> _Source excerpt_
◇ ◇ ◇ ◇ ◇ ◇ ◇

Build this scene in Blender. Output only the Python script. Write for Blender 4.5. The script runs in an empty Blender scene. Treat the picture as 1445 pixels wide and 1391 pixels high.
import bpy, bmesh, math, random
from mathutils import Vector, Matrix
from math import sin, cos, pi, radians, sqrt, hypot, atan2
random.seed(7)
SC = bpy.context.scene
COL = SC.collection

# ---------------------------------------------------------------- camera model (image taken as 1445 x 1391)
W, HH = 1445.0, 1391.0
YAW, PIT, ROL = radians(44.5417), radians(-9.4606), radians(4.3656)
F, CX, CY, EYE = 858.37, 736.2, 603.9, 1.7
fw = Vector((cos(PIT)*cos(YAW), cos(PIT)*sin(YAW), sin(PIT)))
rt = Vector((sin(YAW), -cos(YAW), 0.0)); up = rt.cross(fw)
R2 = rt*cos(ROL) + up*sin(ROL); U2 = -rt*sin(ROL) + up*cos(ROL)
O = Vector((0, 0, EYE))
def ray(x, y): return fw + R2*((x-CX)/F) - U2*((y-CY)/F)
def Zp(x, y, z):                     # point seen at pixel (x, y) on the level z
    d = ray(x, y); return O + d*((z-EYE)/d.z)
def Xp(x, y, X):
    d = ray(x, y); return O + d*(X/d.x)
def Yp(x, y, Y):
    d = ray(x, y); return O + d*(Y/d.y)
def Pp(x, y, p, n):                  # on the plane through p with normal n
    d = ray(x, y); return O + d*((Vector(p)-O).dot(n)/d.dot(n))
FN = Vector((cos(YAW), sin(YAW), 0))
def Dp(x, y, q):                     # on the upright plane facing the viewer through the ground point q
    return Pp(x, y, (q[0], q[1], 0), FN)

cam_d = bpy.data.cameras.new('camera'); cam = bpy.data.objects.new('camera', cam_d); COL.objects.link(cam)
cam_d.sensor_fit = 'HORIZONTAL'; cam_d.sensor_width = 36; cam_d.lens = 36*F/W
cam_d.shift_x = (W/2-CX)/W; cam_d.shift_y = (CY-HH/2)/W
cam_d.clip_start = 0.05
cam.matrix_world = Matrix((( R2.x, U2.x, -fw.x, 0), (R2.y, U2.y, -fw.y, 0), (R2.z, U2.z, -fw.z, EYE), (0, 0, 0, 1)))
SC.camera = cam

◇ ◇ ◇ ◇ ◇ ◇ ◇

> _Exercise directions_
All lines from the beginning of the material above through the one with "COL = SC.collection" need to be returned exactly; please return those and only those.

> _Response for this exercise_
Build this scene in Blender. Output only the Python script. Write for Blender 4.5. The script runs in an empty Blender scene. Treat the picture as 1445 pixels wide and 1391 pixels high.
import bpy, bmesh, math, random
from mathutils import Vector, Matrix
from math import sin, cos, pi, radians, sqrt, hypot, atan2
random.seed(7)
SC = bpy.context.scene
COL = SC.collection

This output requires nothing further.